3 Highest Mountains of Mexico

In a land best know for its warm coastal beaches, Mexico is also home to numerous mountains.  Volcanoes, both active and not, stretch their summits towards the heavens in dizzying heights.  In all, the country has over 20 mountains with peaks that exceed 10,000 feet above sea level.

The majority of the mountains are located in the center of the country.  West of the Gulf of Mexico and east of its capital city, Puebla is the best choice for a base to explore the region.  All but one is climbable and with such easily accessible summits the mountains draw climbers from around the world.

The three most popular and visible are:

1.      Pico de Orizaba – 18,491 ft.  Often referred to as Citilatepetl is the tallest of all Mexican mountains.  Ranked third highest elevation in North America behind Mt. McKinney and Mt. Logan, it is also second highest volcanic peak in the world.  Only the world famous Mt. Kilimanjaro stands higher in that geological class.
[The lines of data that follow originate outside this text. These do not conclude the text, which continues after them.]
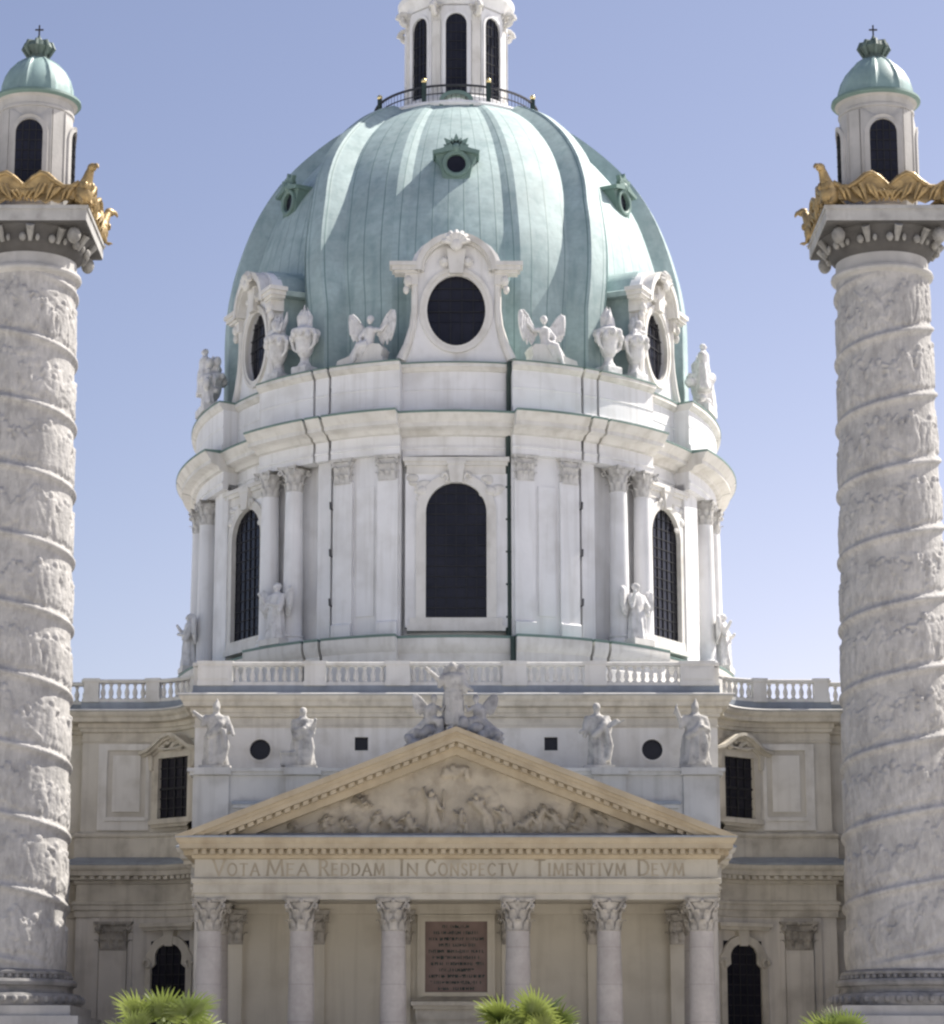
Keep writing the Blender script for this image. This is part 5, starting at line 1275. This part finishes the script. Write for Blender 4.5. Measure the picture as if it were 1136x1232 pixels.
drum_angel(-71, 'white winged angel at the left outer edge of the drum, seen against the sky', 3, 1)
drum_angel(71, 'bright white winged angel at the right outer edge of the drum, seen against the sky', 4, -1)

# ================================================================== fan palms in the foreground
def fan_leaf(seed):
    """local: petiole starts at origin and runs along +x rising; fan of pleated segments"""
    rnd = random.Random(seed); mb = MB(); pl = .52 + rnd.random() * .2
    pts = [Vector((pl * t, 0, .10 * math.sin(t * 2.2))) for t in [i / 6 for i in range(7)]]
    mb.tube(pts, [.02, .016, .014, .012, .011, .010, .010], 6)
    c = pts[-1]; nseg = 24; Lr = .52
    for i in range(nseg):
        a = R(-118 + 236 * i / (nseg - 1)); L_ = Lr * (.72 + .28 * math.cos(a / 2.1)) * rnd.uniform(.93, 1.05); w = .03
        d = Vector((math.cos(a), math.sin(a), 0)); q = Vector((-d.y, d.x, 0)); droop = rnd.uniform(.02, .1); vs = []; K = 7
        for k in range(K):
            t = k / (K - 1); ww = w * (.25 + 1.0 * math.sin(min(t * 1.6, 1.0) * PI / 2)) * (1 if t < .45 else max(.06, 1 - (t - .45) / .56))
            p = c + d * (L_ * t) + Vector((0, 0, .05 * math.sin(t * 2.2) - droop * t ** 2.4 + (.1 * (1 - abs(math.cos(a))) if False else 0) + .10 * t * abs(math.sin(a))))
            vs += [p - q * ww, p + Vector((0, 0, .014 * (1 - t))), p + q * ww]
        mb.add([tuple(v) for v in vs], [(k * 3 + j, (k + 1) * 3 + j, (k + 1) * 3 + j + 1, k * 3 + j + 1) for k in range(K - 1) for j in range(2)])
    return mb
LEAFM = [fan_leaf(50 + i).mesh('frond', True, 70) for i in range(6)]
def palm(x, y, zc, label, seed, sc=1.0, bias=()):
    t = thing('fan_palm', label, 'palm', (x, y, 0), 0, 'fan palms in front of the church')
    rnd = random.Random(seed)
    mb = MB(); pr = []
    for i in range(26):
        z = .55 + (zc - .5) * i / 25; pr.append((.12 + .03 * (i % 2) + .02 * rnd.random() + (.03 if i > 18 else 0), z))
    mb.lathe(pr, 14); part('trunk', mb, 'bark', t)
    mb = MB(); mb.lathe([(.36, .003), (.38, .05), (.46, .5), (.5, .52), (.5, .62), (.44, .62), (.42, .5)], 28); part('planter', mb, 'planter', t)
    n = 13
    for i in range(n + len(bias)):
        if i < n: az = i * 2.39996 + rnd.uniform(-.2, .2); el = R(78 - 95 * (i / n) ** .9) ; s_ = sc * rnd.uniform(.85, 1.1) * (.85 if i < 2 else 1)
        else: az, el, s_ = bias[i - n][0], R(bias[i - n][1]), sc * bias[i - n][2]
        me = LEAFM[rnd.randrange(6)]
        o = part('frond', me, 'leaf', t, (0, 0, zc + rnd.uniform(-.05, .08)))
        o.rotation_euler = (Matrix.Rotation(az, 4, 'Z') @ Matrix.Rotation(-el, 4, 'Y') @ Matrix.Rotation(rnd.uniform(-.9, .9), 4, 'X')).to_euler(); o.scale = (s_, s_, s_)
palm(-4.92, -75, 2.40, 'bright green fan palm with full round crown, leftmost of the three', 31, 1.06)
palm(1.15, -75, 2.30, 'bright green fan palm with parted crown in front of the middle portico columns', 32, .98, ((2.7, 42, 1.1), (.45, 48, 1.1), (3.0, 38, 1.0), (.2, 40, 1.0)))
palm(6.45, -75, 2.13, 'green fan palm with only its tips showing, before the right relief column', 33, .95)
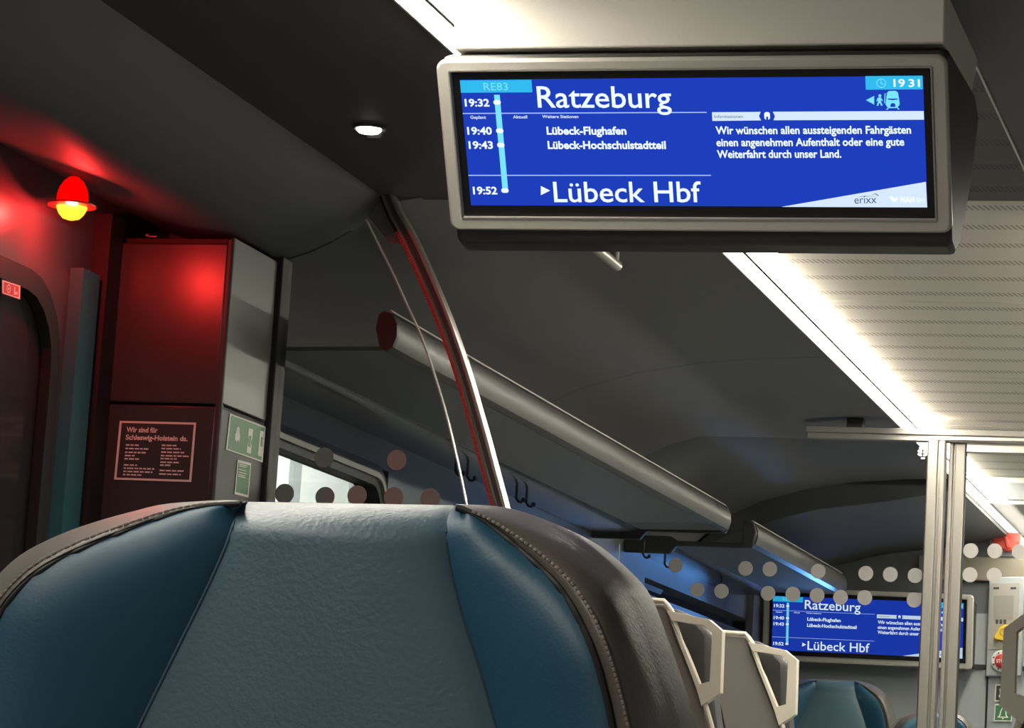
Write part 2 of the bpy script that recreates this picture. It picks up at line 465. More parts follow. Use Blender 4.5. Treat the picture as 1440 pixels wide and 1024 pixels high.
# entrance door on the left
d = struct('door_1', ring(B(), [(XW + 0.005, y, z) for y, z in rrect(3.6, 4.93, 0.02, EYE + 0.92, 0.02)],
                          [(XW + 0.005, y, z) for y, z in rrect(3.95, 4.83, 0.62, EYE + 0.875, 0.14)], (-0.05, 0, 0)), M['wall_entry'])
obj('window_seal', ring(B(), [(XW + 0.012, y, z) for y, z in rrect(3.93, 4.848, 0.60, EYE + 0.893, 0.15)],
                        [(XW + 0.012, y, z) for y, z in rrect(3.97, 4.812, 0.64, EYE + 0.855, 0.12)], (-0.02, 0, 0)), M['black'], d)
obj('door_window', prism(B(), [(XW - 0.01, y, z) for y, z in rrect(3.93, 4.848, 0.60, EYE + 0.89, 0.15)], (-0.006, 0, 0)), M['door_glass'], d)
obj('door_edge_trim', box(B(), XW + 0.004, XW + 0.03, 4.875, 4.95, 0.02, EYE + 0.93), M['teal_trim'], d, label='teal door edge trim')

# end wall
bm = box(B(), XI, XR, YE, YE + 0.06, UP, EYE + 0.865)
struct('wall_end', bm, M['wall'])
struct('wall_end_upper', box(B(), XI, XR, YE - 0.004, YE + 0.06, EYE + 0.865, 2.4), M['wall_dark'])
struct('trim_2', box(B(), -1.6, XR, YE - 0.03, YE, EYE + 0.985, EYE + 1.075), M['beige_film'], bevel=0.004)
struct('trim_3', box(B(), -1.42, XR, YE - 0.012, YE, EYE + 0.655, EYE + 0.672), M['black'])
bm = box(B(), on_y((1393, 800), YE).x, on_y((1396, 800), YE).x, YE - 0.004, YE, UP, EYE + 1.3)
struct('trim_4', bm, M['black'])
struct('trim_5', box(B(), XI, -2.172, YE - 0.30, YE - 0.006, UP, 2.3), M['wall_dark'])

# ------------------------------------------------------------------ ceiling light strips
def light_strip(label, x, y0, y1, z, emis, s=1, group=None, side_m=None):
    """s=+1: white lip faces the coach middle to the right; s=-1 mirrored"""
    t = thing('ceiling_light_strip', label, 'ceiling light', (x, (y0 + y1) / 2, z), group=group)
    X = lambda a: x + s * a
    prof = [(X(0.000), z + 0.004), (X(0.000), z - 0.022), (X(0.004), z - 0.022), (X(0.004), z + 0.004)]
    obj('housing_edge', prism_y(B(), prof, y0, y1), M['alu'], t)
    obj('diffuser', prism_y(B(), [(X(0.0045), z - 0.020), (X(0.045), z - 0.020), (X(0.045), z - 0.012), (X(0.0045), z - 0.012)], y0, y1), emis, t)
    obj('divider', prism_y(B(), [(X(0.0455), z - 0.0215), (X(0.0515), z - 0.0215), (X(0.0515), z - 0.012), (X(0.0455), z - 0.012)], y0, y1), M['black'], t)
    obj('side_diffuser', prism_y(B(), [(X(0.052), z - 0.020), (X(0.100), z - 0.002), (X(0.052), z - 0.002)], y0, y1), side_m or emis, t)
    return t
light_strip('glowing white light strip along the ceiling beneath and beyond the hanging screen', -1.267, YP - 0.05, 11.28, ZC, M['strip_c'], side_m=M['side_c'])
light_strip('glowing white light strip on the aisle side of the perforated ceiling', -0.393, YP + 0.35, 11.28, ZC, M['strip_c'], -1, side_m=M['side_a'])
light_strip('short end of a glowing light strip above the left corner of the hanging screen', -1.325, -1.6, 4.22, ZV, M['strip_n'])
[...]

Other than its height the summit is very straight forward.  Piedra Grande is a hut located at the base of the mountain and serves as the primary starting point for 90% of all climbers.  Orizaba can be climbed year around, but the best season is from December through March.  During this time you will find climbers on its routes from all over the globe.  Even though it can be considered easy by some, each year the extreme altitude claims the lives of those attempting to reach the top.

2.      Volcan Popocatepetl – 17,749 ft.  Popo, as it is called by the locals is currently Mexico’s only active volcano.  The latest eruption occurred in the summer of 2013 and caused delays to many of the major airlines servicing Mexico City.  Not long ago, this peak was a highly sought after summit.  However, when an eruption happened in 1994 that changed.   Popo is now deemed unsafe and has had additional notable activity.  Seeing the plum of smoke escaping from the top cone is a wonder in itself.

3.      Volcan Iztaccihuatl – 17,159 ft.  Nicknamed the “White Woman” for its     perpetual snow cap, this mountain can be easily seen from Mexico City.  Since the eruption of Popocatepetl, “Ixta” has taken on a much more prominent role in the country’s climbing community.  Technically this mountain is not difficult and you may find young and old climbers on its sides.  There are several false summits so it is imperative you find the correct one before heading back down.  If you follow the most popular route referred to as the Ridge of the Sun it should not be a problem.